The hunt for 12's is on!
Here in Cali we have to contend with 91 only that may already effectively be E10. I calculate my stoic against this. Mixing 50/50 with any grade E10 and pure E85 will be E47. Using non-ethanol gas plus E85 may be less. This may be why your trims are only out 5%. If you need 20% more fuel for E85, E47 would need roughly a 10% bump. (12.2 stoic) But it may be too early in the morning for me for math. I need to take myself to an E85 station and give it a try. The trim skew should tell me what blend I end up with.
What I did was fill half of 93 then top off with e85. Now when I go to fill up again I'll have to included the mix in there so for example I am at half tank I'll have to half of 93 then add e. we have a 16.2 gallon tank so let's do the math half tank is 8.1 I'll have to put in 4.05 of 93 and 4.05 of e85.
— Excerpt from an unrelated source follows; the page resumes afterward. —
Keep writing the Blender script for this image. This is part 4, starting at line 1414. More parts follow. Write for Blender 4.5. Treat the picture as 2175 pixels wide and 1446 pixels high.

True that. It is the actual ratio of ethanol that matters. I'd like to suggest that since CA has regular gas as *up to* 10% ethanol (and winter blend E85 could be as low as 70%), the actual ethanol ratio can vary depending on the station you go to. Other states have less ethanol in the regular fuel to contend with sometimes. You wouldn't want to be sporting a high timing E47 tune at WOT when not hitting your expected effective octane numbers.
From what I understand, it is just a matter of adding 20% more fuel to the same volume of air. - No problem. It is when you start to cram a whole lot of boost in there that the stock system runs out of headroom and may run lean. - Big problem.
Sorry, didn't mean to turn it into a corn thread, but I think E47 is relevant to pushing further into the 12s. Let me rephrase. If people like me, at my skill level, tune for E85, it may run lean at WOT due to the stock pump running close to max. I did not mean it couldn't be done, (I think Trifecta has an E85 tune) but I wouldn't want anyone to get the idea that just pushing the fuel up 20% and going for it would be a good idea. I imagine you'd need to dink with the WG DCC to control the air load over the torque spike and pull a little timing in that area to help keep it cool if it becomes a little lean.
Sorry, didn't mean to turn it into a corn thread, but I think E47 is relevant to pushing further into the 12s. Let me rephrase. If people like me, at my skill level, tune for E85, it may run lean at WOT due to the stock pump running close to max. I did not mean it couldn't be done, (I think Trifecta has an E85 tune) but I wouldn't want anyone to get the idea that just pushing the fuel up 20% and going for it would be a good idea. I imagine you'd need to dink with the WG DCC to control the air load over the torque spike and pull a little timing in that area to help keep it cool if it becomes a little lean.